The chicken was the easy part at least from jump. As a recent bachelor without a full retinue of kitchen gadgets at my disposal immediately, I found that the local supermarket had my back when it came to getting that chicken breast thin. They sell pre-sliced thin chicken cutlets, which I have been taking full advantage of since living on my own. There was another factor going breast over thigh here; I was making chicken sandwiches in part because I had my son over for dinner. Cooking for children, even ones who have relatively adventurous palates like my boy, means you have to rein in some more experimental tendencies.
The sauce was a semi-homemade take on sriracha aioli. I was gifted a squeeze bottle of the sauce for my 40th birthday, but I was a little disappointed with it. The rest of the gift package they gave me was good, especially a jar of bacon apple jam. It’s the thought that counts. However, the idea of sriracha aioli was intriguing, so I looked up a few recipes to get a sense of what should go in it. There were five basic ingredients – sriracha (obviously), mayonnaise, garlic, lemon juice, salt. One day, I will make my own mayo, but my attention had to be laser focused on the chicken this time. I wanted Duke’s just because of the reputation, but unfortunately, the game of supply chain roulette at my local Lidl landed on “Duke’s Mayonnaise.” I ended up getting generic store brand at another market, which felt like it was close to Hellman’s – not ideal, but at least it wasn’t Miracle Whip. One cup of mayo, two tablespoons of sriracha, two garlic cloves grated finely, a squeeze of an entire small-medium lemon, and a pinch of kosher salt, and my two-minute aioli was ready to go.
The pickles were a “zesty” dill from the refrigerator case at the supermarket. If you can’t get to an artisanal pickle place like at a farmer’s market or an Amish joint, always go refrigerator section over the shelf-stable ones unless you really want bread and butter from a name brand. They tend not to have those style in the fridge, just Jewish- or dill-style pickles. For the bun, there was no other choice than to go with a potato roll for the first time. There’s something uniquely Pennsylvania about using potato bread, the light sweetness and the alluring yellow color of the inside. On the side, again, the chicken was my laser focus, so frozen tots and bag salad completed the meal. Again, when doing this shit on a Monday night, time is of the essence, lest I feed my kid at 8 PM on a school night. Who cares if today was his penultimate day for the year?

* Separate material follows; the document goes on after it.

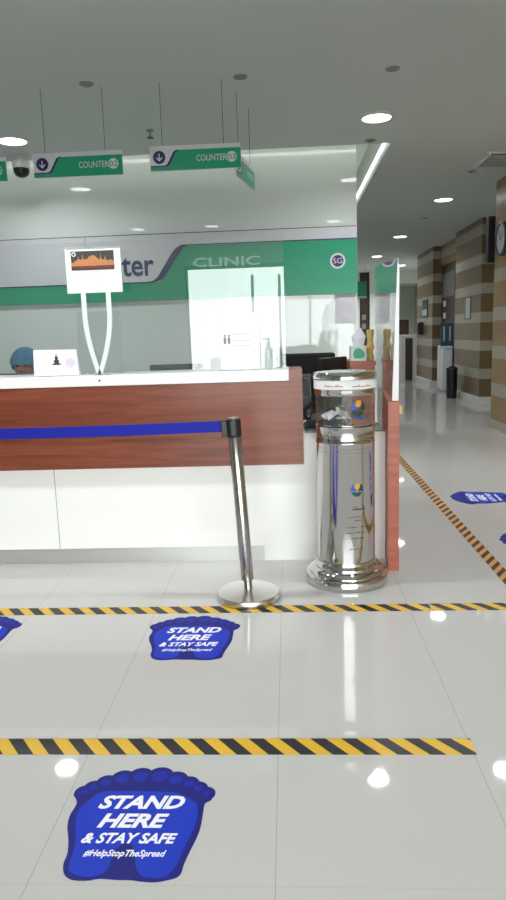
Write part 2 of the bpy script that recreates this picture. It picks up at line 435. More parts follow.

The chicken was the last frontier. My efforts in frying chicken before were more classically Italian/Milanesa style – flour, egg, breadcrumb. Classic American fried chicken does not generally have breadcrumb. You either go whole hog on flour, or you go with flour + batter. Imagine me speaking in a Din Djarin voice when I say this next line, but “This is the way.” The first step, however, is to brine the chicken. Here’s where the path in the wood diverges into many different directions again. You could go with seasoned salt water or pickle juice or buttermilk. I mixed a can of hefeweizen-style beer with lemon juice, garlic powder, and kosher salt. There are varying degrees of brine length you can go with. For breast slices this thin, an hour turned out to be enough. Brining helps keep the chicken moist through cooking. Breading is where you add flavor. I seasoned flour with kosher salt, cracked black pepper, garlic powder, onion powder, and paprika. Most of it I kept for dry breading. About a third of it I combined with two eggs and enough milk to loosen it up for a wet batter. I did a dry-wet-dry dredge and fried the suckers in vegetable oil for between eight and ten minutes. They were thin slices. Go until the breading is golden brown and if you can read with an instant read thermometer, shoot for 165-170 degrees F.
The flavors were on point, no doubt. The crust on the chicken was crispy and flavorful. The aioli and pickles and potato bun completed the sandwich with perfect marks. What I learned from the process was that those thin slices of chicken from the supermarket may have been too thin. I didn’t get the meaty bite that I was used to in places like Popeye’s or Federal Donuts. I think that’s as important as the flavor. You don’t just want crunchy breading; you want chicken. Or else it’s probably not a chicken sandwich. However, I never said this was an event. This is a process. Trust the process, right, fellow Sixers fans?
If this is a journey, then what is the next step? I don’t know. My daughter said she wants chicken sandwiches the next time I make them. I don’t blame her. My son loved them. Either that, or he’s got a really good poker face when lying. Given that he ate two sandwiches at dinner, I don’t think he wasn’t telling the truth. Next time, I’ll probably play around with the full breasts. Perhaps I’ll make a real Cajun remoulade. I don’t know. However, I intend on taking this journey with each and every one of you who subscribe to this newsletter.
Not superior ethics, no ethical consumption under capitalism, just better optics.